The effectiveness of the U.S. bombing on the Khmer Rouge and the death toll of Cambodian civilians is disputed. With limited data, the range of Cambodian deaths caused by U.S. bombing may be between 30,000 and 150,000 Cambodian civilians and Khmer Rouge fighters. Another impact of the U.S. bombing and the Cambodian civil war was to destroy the homes and livelihood of many people. This was a heavy contributor to the refugee crisis in Cambodia.

It has been argued that the U.S. intervention in Cambodia contributed to the eventual seizure of power by the Khmer Rouge, that grew from 4,000 in number in 1970 to 70,000 in 1975.This view has been disputed, with documents uncovered from the Soviet archives revealing that the North Vietnamese offensive in Cambodia in 1970 was launched at the explicit request of the Khmer Rouge following negotiations with Nuon Chea. It has also been argued that U.S. bombing was decisive in delaying a Khmer Rouge victory.
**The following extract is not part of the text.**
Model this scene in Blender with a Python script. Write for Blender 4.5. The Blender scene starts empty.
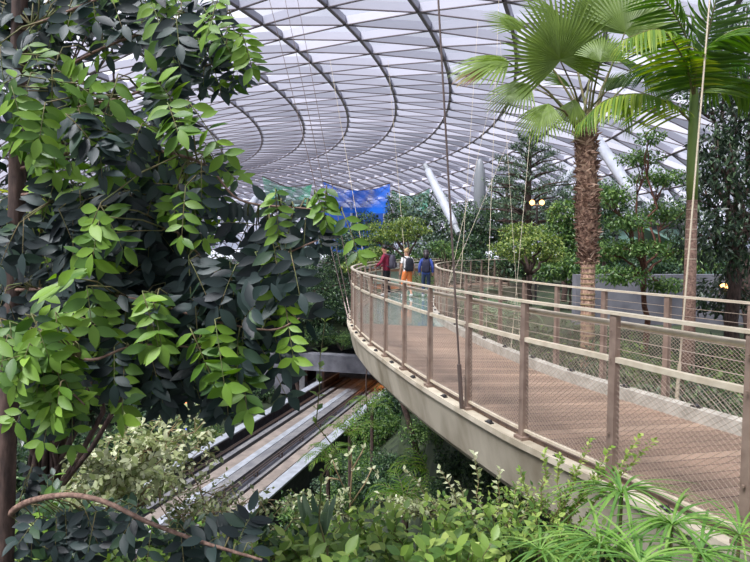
import bpy, math, random
import numpy as np
from mathutils import Vector
R = random.Random(7); RN = np.random.default_rng(7)
PI = math.pi
col = bpy.context.scene.collection
# ------------------------------------------------------------------ camera frame
F = 580.0; PITCH = math.atan(33 / 580)
CP, SP = math.cos(PITCH), math.sin(PITCH)
def ray(px, py):
    a, b = px - 375.0, 281.0 - py
    return Vector((a, F * CP + b * SP, -F * SP + b * CP))
def P(px, py, Y):
    d = ray(px, py); return d * (Y / d.y)
def G(px, py, z):
    d = ray(px, py); return d * (z / d.z)
# ------------------------------------------------------------------ tagging / linking
def tag(o, label=None, cat=None, group=None, kind=None):
    if label: o['label'] = label
    if cat: o['category'] = cat
    if group: o['group'] = group
    if kind: o['kind'] = kind
    return o
def empty(name, loc, label, cat, group=None, rz=0):
    o = bpy.data.objects.new(name, None); col.objects.link(o)
    o.location = loc; o.rotation_euler = (0, 0, rz); o.empty_display_size = .2
    return tag(o, label, cat, group)
def link(name, me, mat=None, parent=None):
    """mesh in WORLD coordinates; re-based if the parent sits elsewhere"""
    o = bpy.data.objects.new(name, me); col.objects.link(o)
    if mat is not None and len(me.materials) == 0:
        me.materials.append(mat)
    if parent is not None:
        o.parent = parent
        L = Vector((0, 0, 0)); q = parent
        while q is not None:
            L += q.location; q = q.parent
        if L.length > 0: me.transform(__import__('mathutils').Matrix.Translation(-L))
    return o
def copy_tree(o, parent=None):
    c = o.copy(); col.objects.link(c)
    if parent: c.parent = parent
    for ch in list(o.children): copy_tree(ch, c)
    return c
class MB:
    def __init__(s): s.v = []; s.f = []; s.m = []; s.uv = None
    def add(s, vs, fs, mi=0):
        b = len(s.v); s.v += [tuple(v) for v in vs]; s.f += [tuple(i + b for i in f) for f in fs]; s.m += [mi] * len(fs)
    def box(s, c, sx, sy, sz, rz=0, mi=0, X=None, Y=None, Z=None):
        c = Vector(c)
        X = X or Vector((math.cos(rz), math.sin(rz), 0)); Y = Y or Vector((-math.sin(rz), math.cos(rz), 0)); Z = Z or Vector((0, 0, 1))
        vs = [c + X * (sx / 2 * i) + Y * (sy / 2 * j) + Z * (sz / 2 * k) for i in (-1, 1) for j in (-1, 1) for k in (-1, 1)]
        s.add(vs, [(0, 1, 3, 2), (4, 6, 7, 5), (0, 4, 5, 1), (2, 3, 7, 6), (0, 2, 6, 4), (1, 5, 7, 3)], mi); return s
    def tube(s, pts, r, n=6, mi=0, cap=True):
        pts = [Vector(p) for p in pts]; k = len(pts)
        rr = r if isinstance(r, (list, tuple)) else [r] * k
        t0 = (pts[1] - pts[0]).normalized()
        a = Vector((0, 0, 1)) if abs(t0.z) < .9 else Vector((1, 0, 0))
        u = t0.cross(a).normalized(); vs = []
        for i in range(k):
            t = (pts[min(i + 1, k - 1)] - pts[max(i - 1, 0)]).normalized()
            u = (u - t * u.dot(t)).normalized(); w = t.cross(u)
            for j in range(n):
                an = 2 * PI * j / n
                vs.append(pts[i] + (u * math.cos(an) + w * math.sin(an)) * rr[i])
        fs = [(i * n + j, i * n + (j + 1) % n, (i + 1) * n + (j + 1) % n, (i + 1) * n + j) for i in range(k - 1) for j in range(n)]
        if cap: fs += [tuple(reversed(range(n))), tuple((k - 1) * n + j for j in range(n))]
        s.add(vs, fs, mi); return s
    def sweep(s, rows, closed=True, mi=0, caps=True):
        """rows: list of cross-sections (same count)"""
        n = len(rows[0]); k = len(rows); vs = [p for r in rows for p in r]
        m = n if closed else n - 1
        fs = [(i * n + j, (i + 1) * n + j, (i + 1) * n + (j + 1) % n, i * n + (j + 1) % n) for i in range(k - 1) for j in range(m)]
        if closed and caps: fs += [tuple(range(n)), tuple(reversed([(k - 1) * n + j for j in range(n)]))]
        s.add(vs, fs, mi); return s
    def ball(s, c, rx, ry=None, rz=None, nu=10, nv=7, mi=0, zmin=-1):
        ry = ry or rx; rz = rz or rx; c = Vector(c); vs = []; fs = []
        for i in range(nv + 1):
            th = PI * i / nv; z = max(math.cos(th), zmin)
            for j in range(nu):
                ph = 2 * PI * j / nu
                vs.append((c.x + rx * math.sin(th) * math.cos(ph), c.y + ry * math.sin(th) * math.sin(ph), c.z + rz * z))
        for i in range(nv):
            for j in range(nu): fs.append((i * nu + j, (i + 1) * nu + j, (i + 1) * nu + (j + 1) % nu, i * nu + (j + 1) % nu))
        s.add(vs, fs, mi); return s
    def mesh(s, name, smooth=False):
        me = bpy.data.meshes.new(name); me.from_pydata(s.v, [], s.f)
        me.polygons.foreach_set('material_index', s.m)
        if smooth: me.polygons.foreach_set('use_smooth', [True] * len(s.f))
        me.update(); return me
    def build(s, name, mat, parent=None, smooth=False):
        me = s.mesh(name, smooth)
        if isinstance(mat, (list, tuple)):
            for m in mat: me.materials.append(m)
        else: me.materials.append(mat)
        return link(name, me, None, parent)
# ------------------------------------------------------------------ materials
def srgb(r, g, b):
    f = lambda c: (c / 255 / 12.92) if c / 255 <= .04045 else ((c / 255 + .055) / 1.055) ** 2.4
    return (f(r), f(g), f(b), 1)
def nmat(name):
    m = bpy.data.materials.new(name); m.use_nodes = True
    nt = m.node_tree; nt.nodes.clear()
    out = nt.nodes.new('ShaderNodeOutputMaterial'); return m, nt, out
def N(nt, t, **k):
    n = nt.nodes.new(t)
    for a, b in k.items():
        if a in n.inputs: n.inputs[a].default_value = b
        else: setattr(n, a, b)
    return n
def ramp(nt, stops):
    r = nt.nodes.new('ShaderNodeValToRGB'); e = r.color_ramp.elements
    while len(e) < len(stops): e.new(.5)
    for i, (p, c) in enumerate(stops): e[i].position = p; e[i].color = c
    return r
def pbr(name, c1, c2=None, rough=.6, metal=0, scale=5, bump=0, stretch=(1, 1, 1), detail=4, spec=.5, lo=.35, hi=.65):
    m, nt, out = nmat(name)
    b = N(nt, 'ShaderNodeBsdfPrincipled', Roughness=rough, Metallic=metal); b.inputs['Specular IOR Level'].default_value = spec
    nt.links.new(b.outputs[0], out.inputs[0])
    if c2 is None: b.inputs['Base Color'].default_value = c1
    else:
        tc = N(nt, 'ShaderNodeTexCoord'); mp = N(nt, 'ShaderNodeMapping'); mp.inputs['Scale'].default_value = stretch
        no = N(nt, 'ShaderNodeTexNoise', Scale=scale, Detail=detail)
        nt.links.new(tc.outputs['Object'], mp.inputs[0]); nt.links.new(mp.outputs[0], no.inputs['Vector'])
        r = ramp(nt, [(lo, c1), (hi, c2)]); nt.links.new(no.outputs[0], r.inputs[0]); nt.links.new(r.outputs[0], b.inputs['Base Color'])
        if bump:
            bp = N(nt, 'ShaderNodeBump', Strength=bump, Distance=.02); nt.links.new(no.outputs[0], bp.inputs['Height']); nt.links.new(bp.outputs[0], b.inputs['Normal'])
    return m
def leafmat(name, stops, trans=.35, rough=.45, spec=.5):
    """colour of each leaf from its own random number"""
    m, nt, out = nmat(name)
    at = N(nt, 'ShaderNodeAttribute', attribute_name='rnd')
    r = ramp(nt, stops); nt.links.new(at.outputs['Fac'], r.inputs[0])
    b = N(nt, 'ShaderNodeBsdfPrincipled', Roughness=rough); b.inputs['Specular IOR Level'].default_value = spec
    nt.links.new(r.outputs[0], b.inputs['Base Color'])
    t = N(nt, 'ShaderNodeBsdfTranslucent')
    hs = N(nt, 'ShaderNodeHueSaturation', Saturation=1.15, Value=1.25); nt.links.new(r.outputs[0], hs.inputs['Color']); nt.links.new(hs.outputs[0], t.inputs[0])
    mx = N(nt, 'ShaderNodeMixShader'); mx.inputs[0].default_value = trans
    nt.links.new(b.outputs[0], mx.inputs[1]); nt.links.new(t.outputs[0], mx.inputs[2]); nt.links.new(mx.outputs[0], out.inputs[0])
    return m
M = {}
M['near_leaf'] = leafmat('near_leaf', [(0, srgb(26, 36, 38)), (.35, srgb(56, 74, 70)), (.58, srgb(56, 86, 46)), (.72, srgb(82, 120, 42)), (1, srgb(140, 176, 62))], .3, .5)
M['bush_lime'] = leafmat('bush_lime', [(0, srgb(40, 64, 38)), (.4, srgb(84, 118, 52)), (.75, srgb(134, 164, 72)), (1, srgb(190, 206, 116))], .35)
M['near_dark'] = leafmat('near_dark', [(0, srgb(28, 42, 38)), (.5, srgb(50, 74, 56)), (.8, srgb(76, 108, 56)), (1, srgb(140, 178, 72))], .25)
M['bush_pale'] = leafmat('bush_pale', [(0, srgb(80, 98, 58)), (.5, srgb(148, 160, 100)), (1, srgb(222, 224, 188))], .3)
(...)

Victory in Vietnam, the official war history of the People’s Army of Vietnam, candidly states that the communist insurgency in Cambodia had already increased from “ten guerrilla teams” to several tens of thousands of fighters only two months after the North Vietnamese invasion in April 1970, as a direct result of the PAVN seizing 40% of the country, handing it over to the communist insurgents, and then actively supplying and training the insurgents.